» Exercise task
Any pictures in the records below should be skipped; write out everything else exactly.

» Excerpted data
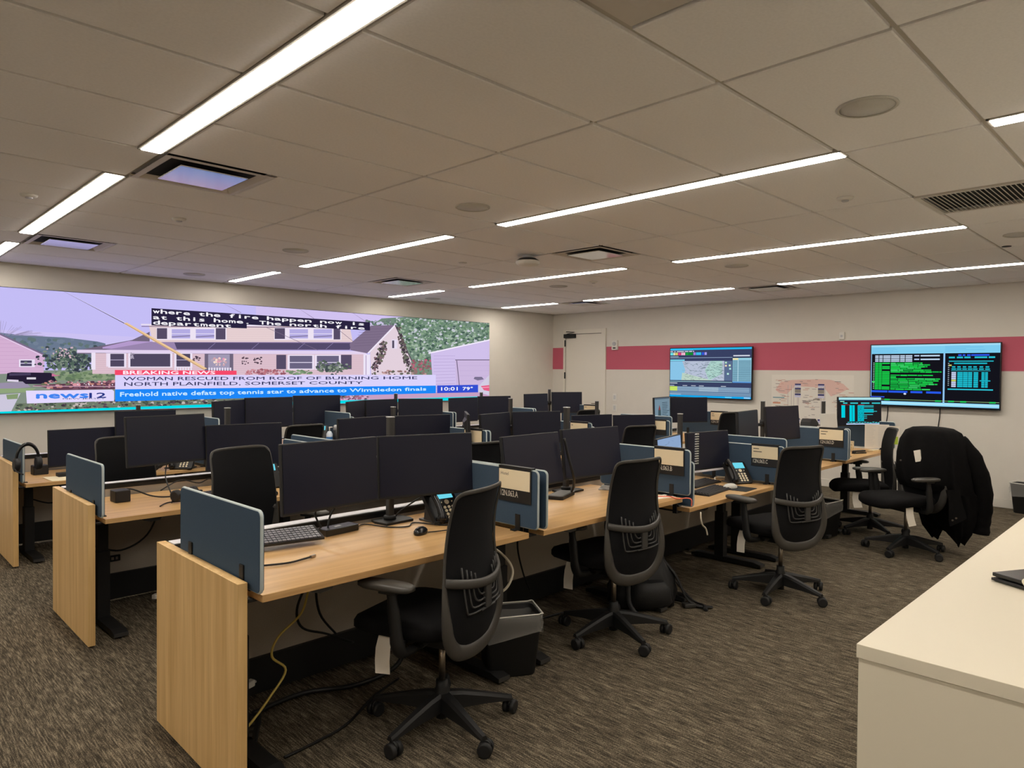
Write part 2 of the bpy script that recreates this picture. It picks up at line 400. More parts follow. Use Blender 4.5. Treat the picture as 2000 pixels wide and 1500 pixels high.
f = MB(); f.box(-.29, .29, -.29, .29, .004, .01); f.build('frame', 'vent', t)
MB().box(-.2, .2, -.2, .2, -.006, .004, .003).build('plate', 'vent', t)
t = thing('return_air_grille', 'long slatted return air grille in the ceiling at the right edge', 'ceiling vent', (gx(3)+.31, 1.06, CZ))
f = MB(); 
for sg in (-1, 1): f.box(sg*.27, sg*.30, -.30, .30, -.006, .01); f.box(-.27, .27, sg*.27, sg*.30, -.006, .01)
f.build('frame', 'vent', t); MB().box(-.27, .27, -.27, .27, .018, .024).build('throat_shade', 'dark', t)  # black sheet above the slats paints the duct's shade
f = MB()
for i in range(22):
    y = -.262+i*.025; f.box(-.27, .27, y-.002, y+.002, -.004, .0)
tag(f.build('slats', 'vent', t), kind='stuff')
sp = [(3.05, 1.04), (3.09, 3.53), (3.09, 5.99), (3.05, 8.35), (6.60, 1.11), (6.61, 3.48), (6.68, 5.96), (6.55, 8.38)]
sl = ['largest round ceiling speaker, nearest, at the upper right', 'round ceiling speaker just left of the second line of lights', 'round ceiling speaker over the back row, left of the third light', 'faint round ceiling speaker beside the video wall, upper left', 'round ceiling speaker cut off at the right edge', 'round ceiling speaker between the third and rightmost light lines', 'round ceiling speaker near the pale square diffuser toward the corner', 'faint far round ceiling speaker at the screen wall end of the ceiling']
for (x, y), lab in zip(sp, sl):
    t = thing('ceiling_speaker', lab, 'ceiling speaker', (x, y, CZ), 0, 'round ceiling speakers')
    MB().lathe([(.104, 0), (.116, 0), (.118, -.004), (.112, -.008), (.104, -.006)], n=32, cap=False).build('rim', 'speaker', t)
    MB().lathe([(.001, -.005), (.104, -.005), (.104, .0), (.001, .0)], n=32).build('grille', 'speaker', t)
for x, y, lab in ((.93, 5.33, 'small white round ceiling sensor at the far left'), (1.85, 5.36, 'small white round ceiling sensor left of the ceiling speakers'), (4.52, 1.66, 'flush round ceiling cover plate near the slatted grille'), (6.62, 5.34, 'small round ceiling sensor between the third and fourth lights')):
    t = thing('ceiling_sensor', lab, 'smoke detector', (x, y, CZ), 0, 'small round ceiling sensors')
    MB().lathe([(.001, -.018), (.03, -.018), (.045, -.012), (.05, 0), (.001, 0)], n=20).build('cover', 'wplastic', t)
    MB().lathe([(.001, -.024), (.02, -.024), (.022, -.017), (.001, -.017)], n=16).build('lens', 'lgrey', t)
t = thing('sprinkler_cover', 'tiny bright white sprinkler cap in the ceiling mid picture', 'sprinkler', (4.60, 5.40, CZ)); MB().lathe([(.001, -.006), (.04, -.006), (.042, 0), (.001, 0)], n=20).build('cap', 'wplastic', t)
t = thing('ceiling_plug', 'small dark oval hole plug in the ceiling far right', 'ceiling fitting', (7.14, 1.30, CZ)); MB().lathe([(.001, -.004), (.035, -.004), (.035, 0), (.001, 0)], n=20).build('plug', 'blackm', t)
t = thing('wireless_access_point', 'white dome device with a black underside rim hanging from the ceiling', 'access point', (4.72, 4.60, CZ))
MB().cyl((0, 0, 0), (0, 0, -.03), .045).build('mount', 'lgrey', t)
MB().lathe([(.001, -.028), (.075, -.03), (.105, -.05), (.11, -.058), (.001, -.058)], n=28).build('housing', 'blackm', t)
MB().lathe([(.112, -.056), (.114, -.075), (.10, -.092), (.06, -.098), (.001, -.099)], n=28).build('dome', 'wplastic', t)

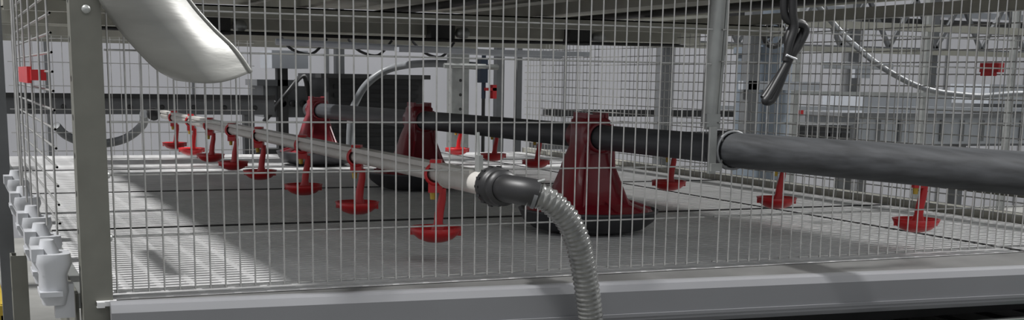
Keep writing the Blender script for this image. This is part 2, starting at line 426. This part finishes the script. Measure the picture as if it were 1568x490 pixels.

» Response for this exercise
Write part 2 of the bpy script that recreates this picture. It picks up at line 400. More parts follow. Use Blender 4.5. Treat the picture as 2000 pixels wide and 1500 pixels high.
f = MB(); f.box(-.29, .29, -.29, .29, .004, .01); f.build('frame', 'vent', t)
MB().box(-.2, .2, -.2, .2, -.006, .004, .003).build('plate', 'vent', t)
t = thing('return_air_grille', 'long slatted return air grille in the ceiling at the right edge', 'ceiling vent', (gx(3)+.31, 1.06, CZ))
f = MB(); 
for sg in (-1, 1): f.box(sg*.27, sg*.30, -.30, .30, -.006, .01); f.box(-.27, .27, sg*.27, sg*.30, -.006, .01)
f.build('frame', 'vent', t); MB().box(-.27, .27, -.27, .27, .018, .024).build('throat_shade', 'dark', t)  # black sheet above the slats paints the duct's shade
f = MB()
for i in range(22):
    y = -.262+i*.025; f.box(-.27, .27, y-.002, y+.002, -.004, .0)
tag(f.build('slats', 'vent', t), kind='stuff')
sp = [(3.05, 1.04), (3.09, 3.53), (3.09, 5.99), (3.05, 8.35), (6.60, 1.11), (6.61, 3.48), (6.68, 5.96), (6.55, 8.38)]
sl = ['largest round ceiling speaker, nearest, at the upper right', 'round ceiling speaker just left of the second line of lights', 'round ceiling speaker over the back row, left of the third light', 'faint round ceiling speaker beside the video wall, upper left', 'round ceiling speaker cut off at the right edge', 'round ceiling speaker between the third and rightmost light lines', 'round ceiling speaker near the pale square diffuser toward the corner', 'faint far round ceiling speaker at the screen wall end of the ceiling']
for (x, y), lab in zip(sp, sl):
    t = thing('ceiling_speaker', lab, 'ceiling speaker', (x, y, CZ), 0, 'round ceiling speakers')
    MB().lathe([(.104, 0), (.116, 0), (.118, -.004), (.112, -.008), (.104, -.006)], n=32, cap=False).build('rim', 'speaker', t)
    MB().lathe([(.001, -.005), (.104, -.005), (.104, .0), (.001, .0)], n=32).build('grille', 'speaker', t)
for x, y, lab in ((.93, 5.33, 'small white round ceiling sensor at the far left'), (1.85, 5.36, 'small white round ceiling sensor left of the ceiling speakers'), (4.52, 1.66, 'flush round ceiling cover plate near the slatted grille'), (6.62, 5.34, 'small round ceiling sensor between the third and fourth lights')):
    t = thing('ceiling_sensor', lab, 'smoke detector', (x, y, CZ), 0, 'small round ceiling sensors')
    MB().lathe([(.001, -.018), (.03, -.018), (.045, -.012), (.05, 0), (.001, 0)], n=20).build('cover', 'wplastic', t)
    MB().lathe([(.001, -.024), (.02, -.024), (.022, -.017), (.001, -.017)], n=16).build('lens', 'lgrey', t)
t = thing('sprinkler_cover', 'tiny bright white sprinkler cap in the ceiling mid picture', 'sprinkler', (4.60, 5.40, CZ)); MB().lathe([(.001, -.006), (.04, -.006), (.042, 0), (.001, 0)], n=20).build('cap', 'wplastic', t)
t = thing('ceiling_plug', 'small dark oval hole plug in the ceiling far right', 'ceiling fitting', (7.14, 1.30, CZ)); MB().lathe([(.001, -.004), (.035, -.004), (.035, 0), (.001, 0)], n=20).build('plug', 'blackm', t)
t = thing('wireless_access_point', 'white dome device with a black underside rim hanging from the ceiling', 'access point', (4.72, 4.60, CZ))
MB().cyl((0, 0, 0), (0, 0, -.03), .045).build('mount', 'lgrey', t)
MB().lathe([(.001, -.028), (.075, -.03), (.105, -.05), (.11, -.058), (.001, -.058)], n=28).build('housing', 'blackm', t)
MB().lathe([(.112, -.056), (.114, -.075), (.10, -.092), (.06, -.098), (.001, -.099)], n=28).build('dome', 'wplastic', t)

Keep writing the Blender script for this image. This is part 2, starting at line 426. This part finishes the script. Measure the picture as if it were 1568x490 pixels.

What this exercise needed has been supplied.